The text is often pointed like psalms resulting in several words being sung to one note. This means the harmonic rhythm (chord change) is slow, and this, combined with the relative lack of tension and discord, plus predominance of major keys, means we have music that sounds continually beautiful and relaxed. It is music that is good for you – free of Russian gloom and doom, extreme Tchaikovskian emotion and, mercifully, Mahlerian angst. However, a function of this restrictive style is that any speeding up, rising of pitch and so on can produce moments of considerable intensity. These moments come in waves and first occur at section 7. I was reminded of Purcell’s great Anglican anthems at these points.

This brings me to a major issue that must be recognised when it comes to purchasing a recording of the Liturgy. One of the reasons Purcell came to mind is probably because I am, in this recording, listening to an English Cathedral-type choir. The sound is unmistakable, particularly as the boy-choristers’ upper notes soar to the vaulted roof of their own chapel at King’s College, Cambridge - one of Europe’s great ecclesiastical buildings. It is a sound that is a very long way from the idiomatic rich, intense depth of a Russian Orthodox choral rendering with its inimitable bass tone that Russians are specially trained for. If such authenticity is your main consideration then you will need to go for a Russian, or maybe East European recording (EMI do a fine Bulgarian version). A good bargain buy here would be Brilliant Classics’ three-CD set recording of the Russian State Symphony Capella which includes the Vespers as well (see review ).

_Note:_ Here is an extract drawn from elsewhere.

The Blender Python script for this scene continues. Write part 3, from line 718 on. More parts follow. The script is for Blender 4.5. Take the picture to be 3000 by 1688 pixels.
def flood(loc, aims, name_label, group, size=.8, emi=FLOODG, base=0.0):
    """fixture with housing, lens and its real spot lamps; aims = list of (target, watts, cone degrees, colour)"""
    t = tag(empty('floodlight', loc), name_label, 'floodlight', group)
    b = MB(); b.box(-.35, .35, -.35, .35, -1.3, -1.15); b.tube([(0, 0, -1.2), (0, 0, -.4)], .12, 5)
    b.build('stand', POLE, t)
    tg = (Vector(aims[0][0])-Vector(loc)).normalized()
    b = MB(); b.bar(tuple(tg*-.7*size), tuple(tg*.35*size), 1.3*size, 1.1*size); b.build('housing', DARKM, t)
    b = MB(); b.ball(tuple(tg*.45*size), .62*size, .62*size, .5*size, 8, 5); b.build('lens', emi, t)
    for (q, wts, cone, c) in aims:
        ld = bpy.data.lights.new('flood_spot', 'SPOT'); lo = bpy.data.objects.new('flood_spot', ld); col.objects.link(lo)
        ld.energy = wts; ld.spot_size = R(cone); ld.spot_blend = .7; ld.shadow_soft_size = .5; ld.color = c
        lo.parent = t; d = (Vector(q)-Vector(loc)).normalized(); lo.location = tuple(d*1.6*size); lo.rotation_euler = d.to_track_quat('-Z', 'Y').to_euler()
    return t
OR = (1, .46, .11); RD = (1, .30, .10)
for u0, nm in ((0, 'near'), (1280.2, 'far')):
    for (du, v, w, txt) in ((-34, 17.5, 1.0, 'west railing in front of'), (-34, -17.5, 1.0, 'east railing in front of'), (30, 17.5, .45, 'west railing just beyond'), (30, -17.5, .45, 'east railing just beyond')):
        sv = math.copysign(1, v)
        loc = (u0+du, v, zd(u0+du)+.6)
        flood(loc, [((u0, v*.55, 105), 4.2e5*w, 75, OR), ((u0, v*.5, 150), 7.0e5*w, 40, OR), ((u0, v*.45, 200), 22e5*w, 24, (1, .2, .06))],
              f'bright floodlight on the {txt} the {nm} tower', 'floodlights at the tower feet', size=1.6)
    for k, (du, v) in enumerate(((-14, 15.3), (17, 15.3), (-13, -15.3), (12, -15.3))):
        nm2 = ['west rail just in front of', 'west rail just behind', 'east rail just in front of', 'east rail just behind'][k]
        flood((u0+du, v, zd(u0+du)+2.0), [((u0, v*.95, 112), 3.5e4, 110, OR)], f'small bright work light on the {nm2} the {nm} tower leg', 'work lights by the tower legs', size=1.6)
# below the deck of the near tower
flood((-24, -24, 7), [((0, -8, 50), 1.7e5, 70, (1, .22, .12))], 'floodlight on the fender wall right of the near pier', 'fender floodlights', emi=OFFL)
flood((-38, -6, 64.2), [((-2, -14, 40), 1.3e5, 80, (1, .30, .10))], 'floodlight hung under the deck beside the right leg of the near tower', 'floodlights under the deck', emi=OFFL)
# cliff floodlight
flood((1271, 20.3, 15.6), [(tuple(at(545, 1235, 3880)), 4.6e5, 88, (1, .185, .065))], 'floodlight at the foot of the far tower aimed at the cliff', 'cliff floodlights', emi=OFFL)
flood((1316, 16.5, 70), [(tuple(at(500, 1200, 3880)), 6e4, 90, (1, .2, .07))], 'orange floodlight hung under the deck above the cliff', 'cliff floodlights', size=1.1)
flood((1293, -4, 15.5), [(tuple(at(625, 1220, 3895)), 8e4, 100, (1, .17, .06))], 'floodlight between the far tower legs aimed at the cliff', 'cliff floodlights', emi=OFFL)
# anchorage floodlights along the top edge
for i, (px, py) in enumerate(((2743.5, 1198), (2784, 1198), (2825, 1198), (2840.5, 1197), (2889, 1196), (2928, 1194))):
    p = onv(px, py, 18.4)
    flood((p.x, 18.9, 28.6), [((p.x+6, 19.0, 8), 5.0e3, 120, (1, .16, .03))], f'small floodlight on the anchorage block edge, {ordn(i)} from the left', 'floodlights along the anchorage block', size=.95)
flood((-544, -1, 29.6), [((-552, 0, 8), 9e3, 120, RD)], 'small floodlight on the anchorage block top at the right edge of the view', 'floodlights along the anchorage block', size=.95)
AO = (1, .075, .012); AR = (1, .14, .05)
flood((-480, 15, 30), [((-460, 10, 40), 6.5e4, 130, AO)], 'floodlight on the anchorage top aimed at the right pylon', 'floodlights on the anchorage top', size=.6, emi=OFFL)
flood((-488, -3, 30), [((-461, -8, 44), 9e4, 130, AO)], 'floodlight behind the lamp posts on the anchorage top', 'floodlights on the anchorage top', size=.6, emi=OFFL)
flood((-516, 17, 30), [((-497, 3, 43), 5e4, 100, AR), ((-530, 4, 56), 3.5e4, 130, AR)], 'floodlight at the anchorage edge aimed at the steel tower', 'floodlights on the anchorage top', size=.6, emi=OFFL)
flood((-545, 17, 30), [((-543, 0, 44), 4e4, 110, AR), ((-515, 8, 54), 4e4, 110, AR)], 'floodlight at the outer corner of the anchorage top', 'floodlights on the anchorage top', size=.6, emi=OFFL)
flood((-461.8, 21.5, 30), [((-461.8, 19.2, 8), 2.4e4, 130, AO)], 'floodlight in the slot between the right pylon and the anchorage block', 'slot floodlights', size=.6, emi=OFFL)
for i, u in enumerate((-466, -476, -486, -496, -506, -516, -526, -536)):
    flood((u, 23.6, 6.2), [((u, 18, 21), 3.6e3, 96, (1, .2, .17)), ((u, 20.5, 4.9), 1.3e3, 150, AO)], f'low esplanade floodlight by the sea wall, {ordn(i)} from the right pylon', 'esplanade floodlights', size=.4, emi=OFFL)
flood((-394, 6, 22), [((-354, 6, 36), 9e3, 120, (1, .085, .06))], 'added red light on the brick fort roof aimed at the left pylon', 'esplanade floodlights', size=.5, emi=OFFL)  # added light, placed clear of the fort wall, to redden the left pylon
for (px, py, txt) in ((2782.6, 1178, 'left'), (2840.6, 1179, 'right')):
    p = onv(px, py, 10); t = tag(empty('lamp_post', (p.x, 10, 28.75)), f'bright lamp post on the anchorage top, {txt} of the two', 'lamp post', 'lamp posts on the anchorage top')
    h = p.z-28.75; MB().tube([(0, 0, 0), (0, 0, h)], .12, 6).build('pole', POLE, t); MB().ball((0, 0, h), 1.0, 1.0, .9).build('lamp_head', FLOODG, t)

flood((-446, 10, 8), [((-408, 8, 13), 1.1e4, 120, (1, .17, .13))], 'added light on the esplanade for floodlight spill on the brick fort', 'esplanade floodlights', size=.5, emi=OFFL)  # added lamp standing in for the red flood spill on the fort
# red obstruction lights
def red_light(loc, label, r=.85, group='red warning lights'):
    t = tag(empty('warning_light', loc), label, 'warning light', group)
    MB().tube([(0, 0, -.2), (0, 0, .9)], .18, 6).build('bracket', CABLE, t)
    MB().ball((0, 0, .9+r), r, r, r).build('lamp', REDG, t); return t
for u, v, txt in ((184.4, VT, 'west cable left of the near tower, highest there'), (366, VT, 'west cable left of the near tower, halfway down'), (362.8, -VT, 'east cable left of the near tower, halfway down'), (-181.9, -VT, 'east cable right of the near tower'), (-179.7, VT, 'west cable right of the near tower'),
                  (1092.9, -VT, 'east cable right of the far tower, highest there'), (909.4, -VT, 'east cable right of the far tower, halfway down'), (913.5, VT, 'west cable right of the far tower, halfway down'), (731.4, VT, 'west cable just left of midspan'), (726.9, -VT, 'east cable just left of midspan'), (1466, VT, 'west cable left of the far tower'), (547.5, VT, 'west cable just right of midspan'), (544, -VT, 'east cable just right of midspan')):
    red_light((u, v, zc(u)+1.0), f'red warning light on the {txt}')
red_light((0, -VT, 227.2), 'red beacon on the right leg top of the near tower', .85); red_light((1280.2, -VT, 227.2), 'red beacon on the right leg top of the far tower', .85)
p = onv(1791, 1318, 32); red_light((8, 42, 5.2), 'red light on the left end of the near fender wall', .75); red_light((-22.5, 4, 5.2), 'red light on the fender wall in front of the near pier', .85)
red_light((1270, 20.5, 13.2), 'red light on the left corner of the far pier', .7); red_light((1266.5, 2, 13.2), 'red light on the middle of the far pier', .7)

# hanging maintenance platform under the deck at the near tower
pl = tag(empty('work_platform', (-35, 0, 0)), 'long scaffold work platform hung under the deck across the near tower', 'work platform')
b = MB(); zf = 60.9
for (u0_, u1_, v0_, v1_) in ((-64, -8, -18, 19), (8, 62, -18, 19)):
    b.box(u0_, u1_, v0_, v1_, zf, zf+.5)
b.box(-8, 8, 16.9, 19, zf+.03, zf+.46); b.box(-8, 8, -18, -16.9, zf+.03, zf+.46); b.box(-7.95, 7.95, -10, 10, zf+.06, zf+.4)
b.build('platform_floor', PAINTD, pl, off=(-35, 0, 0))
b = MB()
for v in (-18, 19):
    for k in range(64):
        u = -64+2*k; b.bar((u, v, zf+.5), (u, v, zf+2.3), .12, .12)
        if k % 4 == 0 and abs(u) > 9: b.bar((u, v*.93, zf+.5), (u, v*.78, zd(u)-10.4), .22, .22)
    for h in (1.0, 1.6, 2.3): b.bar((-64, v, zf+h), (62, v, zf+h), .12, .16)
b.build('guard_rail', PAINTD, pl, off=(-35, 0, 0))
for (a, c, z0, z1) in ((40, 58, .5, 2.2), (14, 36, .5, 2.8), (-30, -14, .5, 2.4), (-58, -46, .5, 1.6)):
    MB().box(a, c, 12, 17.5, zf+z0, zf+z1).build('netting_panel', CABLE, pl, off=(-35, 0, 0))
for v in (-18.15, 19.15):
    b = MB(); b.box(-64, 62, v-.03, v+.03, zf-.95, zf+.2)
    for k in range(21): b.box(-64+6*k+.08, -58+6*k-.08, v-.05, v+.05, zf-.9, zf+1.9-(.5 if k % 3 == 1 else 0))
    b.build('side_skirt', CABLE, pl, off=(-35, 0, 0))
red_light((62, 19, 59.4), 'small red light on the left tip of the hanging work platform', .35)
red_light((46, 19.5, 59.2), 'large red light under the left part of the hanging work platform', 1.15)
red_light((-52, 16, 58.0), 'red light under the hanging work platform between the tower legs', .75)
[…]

A half-way-house compromise on authenticity comes from an unlikely quarter with the Kansas City Chorale from Nimbus – a fine performance, and in Father Andre Papkov they have a genuinely fruity Celebrant.

What a crack English choir is likely to produce is immaculate musicianship, beauty and perfect intonation (but not necessarily perfect Russian pronunciation). This was provided ten years ago in a Hyperion recording by the Corydon Singers under Matthew Best. The King’s College choir is following in that tradition but with their boy trebles they sound even more "English cathedral" and compared to the Russians, very well mannered. However, leaving idiomatic issues aside, from a purely musical standpoint some may conclude this the finest performance of all. Stephen Cleobury coaxes from his team astonishing dynamic range that can both move and excite, and when those trebles soar in the acoustic for which they are, as it were, designed, then the spine tingles. The choir’s recording of the Vespers a few years ago was hugely admired and was a hot seller. This disc deserves to do equally well.

I have to say, all this still leaves me ambivalent about the importance of so-called authentic choir sound. I cannot help pondering how I would feel if I heard the Russian State Symphony Capella perform a core Anglican work such as Thomas Tallis’s sixteenth century magnificent Litany Responses – in English, of course. I might be shocked. I might be excited. Who knows? I wonder if someone could arrange it.